September 21 – The South Carolina Educational Broadband Service Commission is under pressure to develop an innovative solution for state-wide broadband access, but the clock is ticking.

Broadband Census South Carolina

This is the 15th of a series of articles surveying the state of broadband, and broadband data, within each of the United States and its territories. Among the next profiles: Nebraska, Utah, and Virginia.

September 21 – The South Carolina Educational Broadband Service Commission is under pressure to develop an innovative solution for state-wide broadband access, but the clock is ticking.

The seven-person commission is scheduled to hold its first meeting on September 22 – and will have only four months thereafter to submit its plan to the Federal Communications Commission for transitioning a unique band of radio frequencies from its educational broadcasting service to wireless broadband.

The frequencies occupy the 2.5 Gigahertz (GHz) band of spectrum. This band is distinct from the much-talked-about 700 MHz band licensed to commercial broadcasters, and which is the subject of the transition to digital television scheduled to take place on February 19, 2009.

These 2.5GHz frequencies are reserved for educational organizations and institutions, but South Carolina is the only state in the nation with state-wide control of frequencies. In South Carolina, the spectrum is used by state-owned broadcaster ETV.

As ETV transitions to a more efficient digital broadcast by February 2009, a large portion of the 2.5 GHz band could be utilized by other broadcast technologies, including wireless broadband.

Although state officials in Columbia, the capital, have been engaged in the issues surrounding broadband spectrum, many questions remain about the efficacy of a state-wide wireless network and the best model for utilizing the frequencies.

It is still unclear whether the state government will be able to take advantage of its unique opportunity.

Many in South Carolina are concerned that the state government is not moving quickly enough to seize upon the opportunity presented by the 2.5 GHz spectrum.

”Of all the impacts we could have on education in South Carolina, better and more broadband to all our schools and communities is the biggest,” said State Rep. Dwight Loftis, serving District 19 in Greenville County.

“The leadership of South Carolina needs to move fast,” says Representative Loftis, “we have a deadline of January 19 and I’m afraid we’re not moving fast enough.”
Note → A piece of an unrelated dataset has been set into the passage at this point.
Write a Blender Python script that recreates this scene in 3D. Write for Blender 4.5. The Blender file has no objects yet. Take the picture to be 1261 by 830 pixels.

Dr. Jabari Simama, vice president of community development at Benedict College, has also promoted the availability of broadband technology on the local level. He said that the economic development of communities in South Carolina depends upon affordable access. His series of conferences on “Broadband in Cities and Towns” have been a focal point for discussions on technology and economic development among South Carolina communities.

To meet the deadline for submitting a plan for the 2.5 GHz spectrum to the FCC, the South Carolina Broadband Technology and Communication Study Committee recommended the state undertake two studies.

One would assess the current state of broadband infrastructure in South Carolina and citizens’ access to it. The other would assess the best business model to move forward so that the state receives the most benefit from the newly opened spectrum.

To meet the first recommendation, the state briefly partnered with Connected Nation, Inc., a non-profit group that conducts broadband needs assessments and develops programs to improve connectivity. The group initially estimated that 94 percent of South Carolinians had access to broadband, but the state has not followed up for more in-depth studies.

Little has been produced in response to the recommendation to study the best uses of the 2.5 GHz spectrum, either. Meanwhile, the South Carolina Educational Broadband Service Commission has been tasked by the legislature to seek proposals that utilize the spectrum capacity through business models and then to choose the best business model and private sector partner for the state.

The Commission’s upcoming meeting in Columbia should shed more light on the process for South Carolinians concerned about improving broadband access and the state’s plan for the valuable spectrum.

“If we pass this [spectrum] on to the FCC it will be a great loss,” said Loftis. “South Carolina will lose an excellent opportunity to reach everyone in the state with broadband technology.”